La même année, Dohnányi compose ses Six Études de Concert Op.28 : de façon traditionnelle, chacune tente de solutionner un problème pianistique précis. Si David Korevaar s'avère un rien brutal dans la première, il offre une vélocité excitante dans la suivante, toute lisztienne. L'Étude n°3 est magnifiquement interprétée : tonicité, souplesse, précision, couleur et intelligence du discours sont au rendez-vous, et contribuent à faire de cette plage l'une des plus réussies du disque. Saluons également la finesse avec laquelle Korevaar donne la cinquième, très élégiaque, dosant judicieusement l'utilisation des pédales. Toutefois, le dernière laisse l'auditeur sur sa faim : irréprochable techniquement, elle manque à la fois de folie et de préciosité.

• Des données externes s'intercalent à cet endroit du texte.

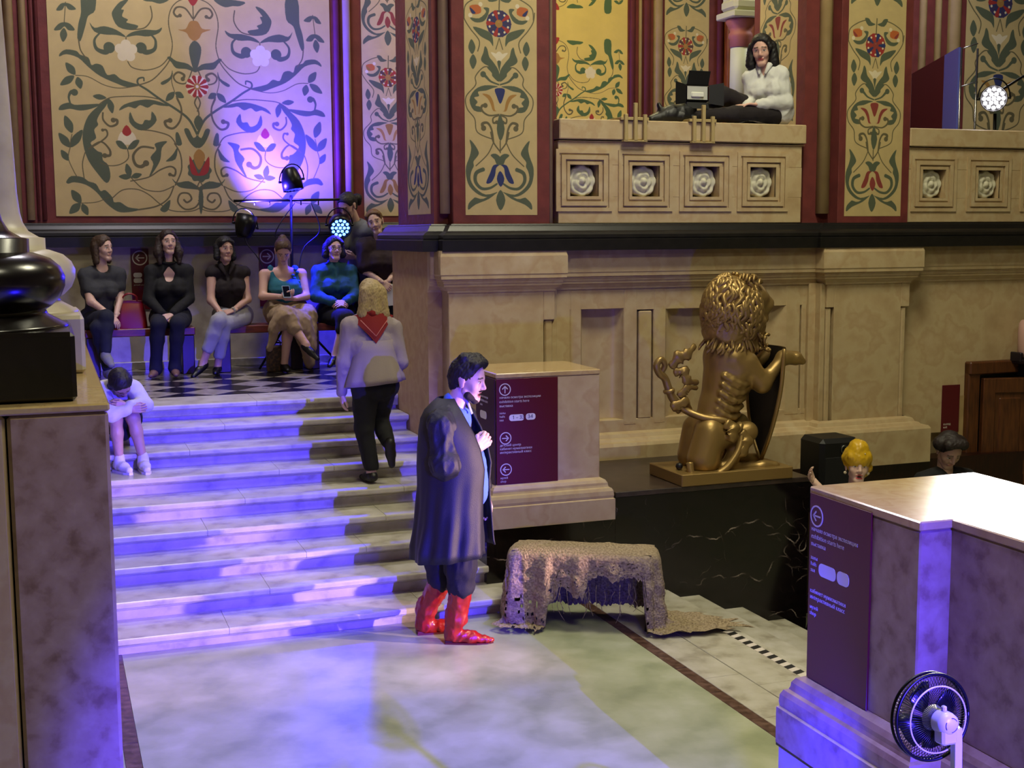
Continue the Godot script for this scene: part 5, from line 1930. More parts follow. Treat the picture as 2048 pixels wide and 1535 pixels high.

Puisant une nouvelle fois dans ses racines, Dohnányi s'inspire d'un chant de Noël hongrois pour écrire en 1920 sa Pastorale en 1920. Elle est ici jouée avec beaucoup d'élégance. Enfin, Ruralia Hungarica Op.32a date de 1924 : c'est une suite de mélodies puisées dans le folklore de son pays. Là encore excellent technicien, David Korevaar aurait pu ménager plus de mystère à l'Allegretto initial. Le travail de sonorité de l'Andante est très raffiné, et parfaite la mécanique du Vivace. La cinquième pièce est proche de Bartók, et l'Adagio qui suit fait entendre les cymbalums comme par magie. C'est brillamment que le pianiste termine le Molto vivace final. Ce disque permettra de découvrir ou d'approfondir avantageusement l'œuvre du compositeur et pédagogue hongrois.